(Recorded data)

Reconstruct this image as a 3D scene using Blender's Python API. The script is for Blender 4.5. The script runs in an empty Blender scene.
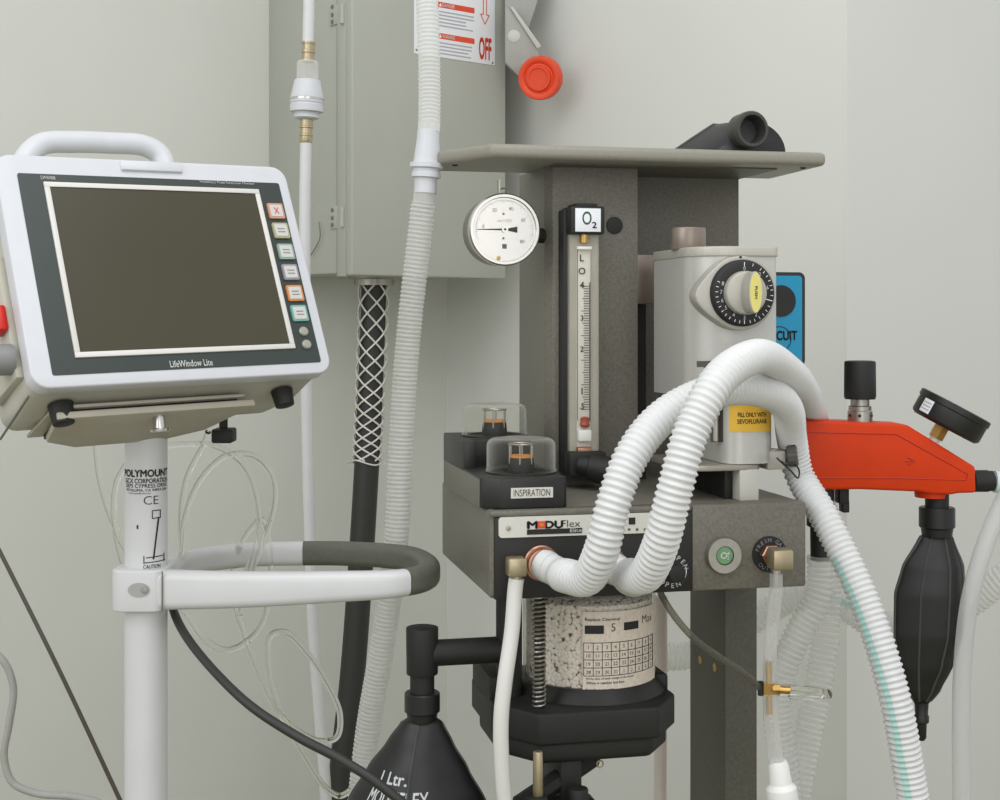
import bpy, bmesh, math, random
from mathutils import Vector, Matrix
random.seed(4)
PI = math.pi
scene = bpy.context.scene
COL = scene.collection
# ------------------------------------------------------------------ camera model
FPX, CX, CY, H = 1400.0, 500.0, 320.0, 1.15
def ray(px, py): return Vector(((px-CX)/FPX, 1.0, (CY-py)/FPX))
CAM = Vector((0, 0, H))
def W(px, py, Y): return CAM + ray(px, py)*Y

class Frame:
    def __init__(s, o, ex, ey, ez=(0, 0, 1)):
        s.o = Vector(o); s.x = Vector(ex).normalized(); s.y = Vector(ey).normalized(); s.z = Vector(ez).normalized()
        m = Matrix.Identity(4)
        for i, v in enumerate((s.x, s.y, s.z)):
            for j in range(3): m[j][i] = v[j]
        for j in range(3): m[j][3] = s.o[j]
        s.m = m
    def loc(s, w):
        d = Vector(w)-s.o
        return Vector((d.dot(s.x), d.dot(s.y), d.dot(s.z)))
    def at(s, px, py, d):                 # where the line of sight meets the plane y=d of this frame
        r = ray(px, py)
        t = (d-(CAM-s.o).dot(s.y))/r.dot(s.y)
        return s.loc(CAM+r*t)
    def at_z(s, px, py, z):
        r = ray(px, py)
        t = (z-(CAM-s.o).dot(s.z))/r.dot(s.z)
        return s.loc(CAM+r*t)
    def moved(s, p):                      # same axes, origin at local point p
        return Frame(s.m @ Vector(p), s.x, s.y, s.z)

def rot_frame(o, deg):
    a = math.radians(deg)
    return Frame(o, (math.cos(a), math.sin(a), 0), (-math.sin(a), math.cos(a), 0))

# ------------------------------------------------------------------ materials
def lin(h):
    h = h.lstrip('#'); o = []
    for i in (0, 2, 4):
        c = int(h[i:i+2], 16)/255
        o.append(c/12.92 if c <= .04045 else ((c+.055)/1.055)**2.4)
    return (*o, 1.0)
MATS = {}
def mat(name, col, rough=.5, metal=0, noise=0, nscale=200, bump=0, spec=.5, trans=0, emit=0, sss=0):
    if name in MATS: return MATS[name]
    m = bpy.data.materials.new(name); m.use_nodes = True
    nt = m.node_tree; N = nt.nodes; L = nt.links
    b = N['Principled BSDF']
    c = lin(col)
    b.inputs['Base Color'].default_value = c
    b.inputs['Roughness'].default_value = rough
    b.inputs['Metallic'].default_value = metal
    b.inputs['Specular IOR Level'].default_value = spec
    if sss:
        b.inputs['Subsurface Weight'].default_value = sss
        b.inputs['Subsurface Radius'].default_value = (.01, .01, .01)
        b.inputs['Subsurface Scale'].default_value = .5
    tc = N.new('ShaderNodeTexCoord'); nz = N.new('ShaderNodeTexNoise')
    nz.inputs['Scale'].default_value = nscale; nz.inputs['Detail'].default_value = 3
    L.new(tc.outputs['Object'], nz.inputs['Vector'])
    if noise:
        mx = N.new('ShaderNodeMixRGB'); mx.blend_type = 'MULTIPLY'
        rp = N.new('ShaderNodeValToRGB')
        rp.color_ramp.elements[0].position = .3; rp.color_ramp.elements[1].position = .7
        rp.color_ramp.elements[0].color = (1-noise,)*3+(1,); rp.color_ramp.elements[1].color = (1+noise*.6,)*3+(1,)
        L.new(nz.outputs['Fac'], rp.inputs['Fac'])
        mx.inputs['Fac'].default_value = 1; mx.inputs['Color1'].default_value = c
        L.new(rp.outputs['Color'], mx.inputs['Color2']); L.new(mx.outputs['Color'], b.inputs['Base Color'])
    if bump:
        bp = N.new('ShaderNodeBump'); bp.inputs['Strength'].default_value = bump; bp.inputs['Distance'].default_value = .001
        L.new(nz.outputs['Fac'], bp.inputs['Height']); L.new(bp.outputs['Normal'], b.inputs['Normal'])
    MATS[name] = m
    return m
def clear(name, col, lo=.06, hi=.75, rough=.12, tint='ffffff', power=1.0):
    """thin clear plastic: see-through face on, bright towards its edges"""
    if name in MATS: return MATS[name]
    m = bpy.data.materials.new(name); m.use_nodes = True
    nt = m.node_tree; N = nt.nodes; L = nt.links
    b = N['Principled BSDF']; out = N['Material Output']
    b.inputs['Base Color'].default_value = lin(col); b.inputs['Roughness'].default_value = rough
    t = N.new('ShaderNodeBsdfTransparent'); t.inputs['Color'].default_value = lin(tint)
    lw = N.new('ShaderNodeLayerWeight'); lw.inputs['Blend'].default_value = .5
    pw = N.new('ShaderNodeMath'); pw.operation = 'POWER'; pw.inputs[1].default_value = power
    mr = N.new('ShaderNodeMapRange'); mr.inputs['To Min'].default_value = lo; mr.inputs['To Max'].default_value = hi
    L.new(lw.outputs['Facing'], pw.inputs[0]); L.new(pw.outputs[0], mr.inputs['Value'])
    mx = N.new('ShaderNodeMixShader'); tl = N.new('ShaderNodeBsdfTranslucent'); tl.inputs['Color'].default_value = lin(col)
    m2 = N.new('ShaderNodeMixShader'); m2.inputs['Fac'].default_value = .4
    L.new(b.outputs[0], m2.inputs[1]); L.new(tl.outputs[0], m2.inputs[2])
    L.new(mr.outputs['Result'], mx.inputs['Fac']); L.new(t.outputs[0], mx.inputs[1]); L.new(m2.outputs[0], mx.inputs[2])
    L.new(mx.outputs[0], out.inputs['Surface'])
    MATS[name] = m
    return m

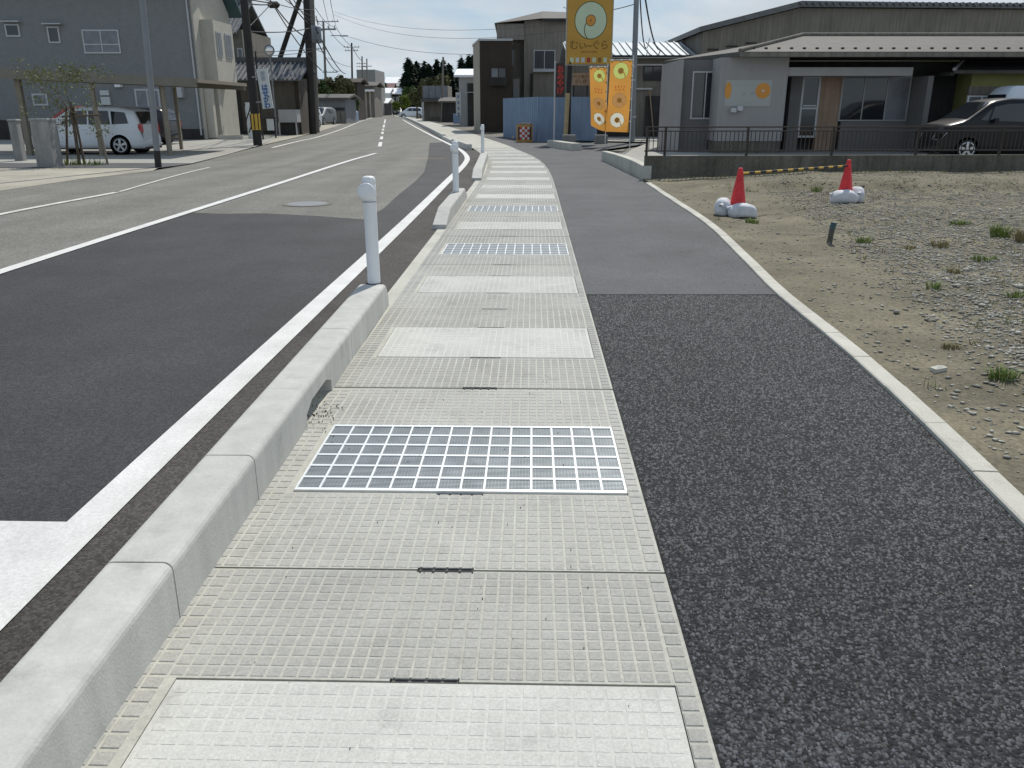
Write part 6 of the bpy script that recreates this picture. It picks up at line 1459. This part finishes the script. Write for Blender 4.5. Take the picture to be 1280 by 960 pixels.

- _The task_:
Copy each line exactly, and leave the pictures out of your copy.

- _Result of this exercise_:
Reconstruct this image as a 3D scene using Blender's Python API. The script is for Blender 4.5. The script runs in an empty Blender scene.
import bpy, bmesh, math, random
from mathutils import Vector, Matrix
random.seed(4)
PI = math.pi
scene = bpy.context.scene
COL = scene.collection
# ------------------------------------------------------------------ camera model
FPX, CX, CY, H = 1400.0, 500.0, 320.0, 1.15
def ray(px, py): return Vector(((px-CX)/FPX, 1.0, (CY-py)/FPX))
CAM = Vector((0, 0, H))
def W(px, py, Y): return CAM + ray(px, py)*Y

class Frame:
    def __init__(s, o, ex, ey, ez=(0, 0, 1)):
        s.o = Vector(o); s.x = Vector(ex).normalized(); s.y = Vector(ey).normalized(); s.z = Vector(ez).normalized()
        m = Matrix.Identity(4)
        for i, v in enumerate((s.x, s.y, s.z)):
            for j in range(3): m[j][i] = v[j]
        for j in range(3): m[j][3] = s.o[j]
        s.m = m
    def loc(s, w):
        d = Vector(w)-s.o
        return Vector((d.dot(s.x), d.dot(s.y), d.dot(s.z)))
    def at(s, px, py, d):                 # where the line of sight meets the plane y=d of this frame
        r = ray(px, py)
        t = (d-(CAM-s.o).dot(s.y))/r.dot(s.y)
        return s.loc(CAM+r*t)
    def at_z(s, px, py, z):
        r = ray(px, py)
        t = (z-(CAM-s.o).dot(s.z))/r.dot(s.z)
        return s.loc(CAM+r*t)
    def moved(s, p):                      # same axes, origin at local point p
        return Frame(s.m @ Vector(p), s.x, s.y, s.z)

def rot_frame(o, deg):
    a = math.radians(deg)
    return Frame(o, (math.cos(a), math.sin(a), 0), (-math.sin(a), math.cos(a), 0))

# ------------------------------------------------------------------ materials
def lin(h):
    h = h.lstrip('#'); o = []
    for i in (0, 2, 4):
        c = int(h[i:i+2], 16)/255
        o.append(c/12.92 if c <= .04045 else ((c+.055)/1.055)**2.4)
    return (*o, 1.0)
MATS = {}
def mat(name, col, rough=.5, metal=0, noise=0, nscale=200, bump=0, spec=.5, trans=0, emit=0, sss=0):
    if name in MATS: return MATS[name]
    m = bpy.data.materials.new(name); m.use_nodes = True
    nt = m.node_tree; N = nt.nodes; L = nt.links
    b = N['Principled BSDF']
    c = lin(col)
    b.inputs['Base Color'].default_value = c
    b.inputs['Roughness'].default_value = rough
    b.inputs['Metallic'].default_value = metal
    b.inputs['Specular IOR Level'].default_value = spec
    if sss:
        b.inputs['Subsurface Weight'].default_value = sss
        b.inputs['Subsurface Radius'].default_value = (.01, .01, .01)
        b.inputs['Subsurface Scale'].default_value = .5
    tc = N.new('ShaderNodeTexCoord'); nz = N.new('ShaderNodeTexNoise')
    nz.inputs['Scale'].default_value = nscale; nz.inputs['Detail'].default_value = 3
    L.new(tc.outputs['Object'], nz.inputs['Vector'])
    if noise:
        mx = N.new('ShaderNodeMixRGB'); mx.blend_type = 'MULTIPLY'
        rp = N.new('ShaderNodeValToRGB')
        rp.color_ramp.elements[0].position = .3; rp.color_ramp.elements[1].position = .7
        rp.color_ramp.elements[0].color = (1-noise,)*3+(1,); rp.color_ramp.elements[1].color = (1+noise*.6,)*3+(1,)
        L.new(nz.outputs['Fac'], rp.inputs['Fac'])
        mx.inputs['Fac'].default_value = 1; mx.inputs['Color1'].default_value = c
        L.new(rp.outputs['Color'], mx.inputs['Color2']); L.new(mx.outputs['Color'], b.inputs['Base Color'])
    if bump:
        bp = N.new('ShaderNodeBump'); bp.inputs['Strength'].default_value = bump; bp.inputs['Distance'].default_value = .001
        L.new(nz.outputs['Fac'], bp.inputs['Height']); L.new(bp.outputs['Normal'], b.inputs['Normal'])
    MATS[name] = m
    return m
def clear(name, col, lo=.06, hi=.75, rough=.12, tint='ffffff', power=1.0):
    """thin clear plastic: see-through face on, bright towards its edges"""
    if name in MATS: return MATS[name]
    m = bpy.data.materials.new(name); m.use_nodes = True
    nt = m.node_tree; N = nt.nodes; L = nt.links
    b = N['Principled BSDF']; out = N['Material Output']
    b.inputs['Base Color'].default_value = lin(col); b.inputs['Roughness'].default_value = rough
    t = N.new('ShaderNodeBsdfTransparent'); t.inputs['Color'].default_value = lin(tint)
    lw = N.new('ShaderNodeLayerWeight'); lw.inputs['Blend'].default_value = .5
    pw = N.new('ShaderNodeMath'); pw.operation = 'POWER'; pw.inputs[1].default_value = power
    mr = N.new('ShaderNodeMapRange'); mr.inputs['To Min'].default_value = lo; mr.inputs['To Max'].default_value = hi
    L.new(lw.outputs['Facing'], pw.inputs[0]); L.new(pw.outputs[0], mr.inputs['Value'])
    mx = N.new('ShaderNodeMixShader'); tl = N.new('ShaderNodeBsdfTranslucent'); tl.inputs['Color'].default_value = lin(col)
    m2 = N.new('ShaderNodeMixShader'); m2.inputs['Fac'].default_value = .4
    L.new(b.outputs[0], m2.inputs[1]); L.new(tl.outputs[0], m2.inputs[2])
    L.new(mr.outputs['Result'], mx.inputs['Fac']); L.new(t.outputs[0], mx.inputs[1]); L.new(m2.outputs[0], mx.inputs[2])
    L.new(mx.outputs[0], out.inputs['Surface'])
    MATS[name] = m
    return m

Write part 6 of the bpy script that recreates this picture. It picks up at line 1459. This part finishes the script. Write for Blender 4.5. Take the picture to be 1280 by 960 pixels.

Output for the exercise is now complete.